"I don't like them. I do not see the reason for them. We do not see the sense in sitting there burning the back tires. It's not fast." – Stephan Reil
Drift modes are popping up in sports cars all over the world, but Audi Sport development boss Stephan Reil refuses to have anything to do with them, insisting they're a waste of time and tires. So if you want to show off with a wild-looking, tire-smoking, perfectly controlled drift in an Audi Sport model, you will have to brush up on your car control, not your button pushing.
"No drift mode. Not in the R8, not in the RS3, not in the RS6, not in the RS4," Reil said. "I don't like them. I do not see the reason for them. We do not see the sense in sitting there burning the back tires. It's not fast."
That seems a bit like Reil and his team are missing a trick that is proving popular with enthusiast buyers and isn't technically difficult to do. It's also a whole lot safer than holding down the skid-control button for long enough to switch off all the electronic safety nets, which Audi Sport will actually let you do.
"You can do it yourself [drifting] with the ESP off, if yo u hold it [the button] for three seconds," Reil challenged. "Then it will not intervene for you even when it [the car] is fully out of control, because that's what you asked it not to do.
"You wanted the full control by pushing that button. You got it."
Almost every fast car, from Ford to Ferrari, now comes with (or soon will) a drift mode so drivers can just stomp on the gas and turn the wheel to instantly look like rally stars. The dangers of do-it-yourself drift control (which our forefathers used to call "driving") make up most of the moral defense for the companies that use the computer-controlled versions.
While critics have called drift modes irresponsible, proponents argue that it is far safer than switching off all the safety nets, because there is still a level of skid-control safety behind it.
"Drift control is a lot safer than just turning everything off," BMW M chief Franciscus van Meel said during the launch of the M550i xDrive. "The drivers can enjoy the car on a track but it still has another level of safety to catch them if they make a mistake."
But is that extra level of safety actually for the common good? Critics note there is no way to restrict drivers using drift modes on suburban streets.
Essentially, all drift modes maintain the car's slip angle by restricting torque delivery to the drive wheels and precisely braking individual wheels, though some utilize other strategies as well. It's often easier for carmakers to write the extra lines of software code to govern the slip angle than it is to find space on the dash or center console for the Drift Mode button.
Arguably, the surge in drift modes began with the Lotus 211 track car, which used a variable traction control knob that could vary the car's slip angle in real time, mid-corner. Ferrari was one of the first supercar makers to boast of its drift mode, with the F430, and Ferrari has improved i ts system on the 488 GTB. Pagani uses one, too, and McLaren fitted drift mode to the new 720S. Ford has it on the Focus RS, and Mercedes even features one on the E63 AMG, the go-fast version of the most traditional, conservative mid-sized sedan in the world.

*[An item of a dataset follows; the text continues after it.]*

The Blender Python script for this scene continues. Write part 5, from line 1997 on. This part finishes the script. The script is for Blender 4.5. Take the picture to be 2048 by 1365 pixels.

BMW went further than that in 2014, tacking a drift mode on to autonomous 2 Series coupe and 6 Series Gran Coupe prototypes to create fast cars that could drift all by themselves, which shows you just how easy it is to use a drift mode.
But none of that is enough to convince Reil, who insisted anybody could drift an Audi Sport car if they trusted their skills and courage. Also, most other cars with drift modes are rear-drive, while every single car Audi Sport makes is all-wheel drive. "The car is much faster the way we do it, and drifting also does not really suit the architecture of our cars."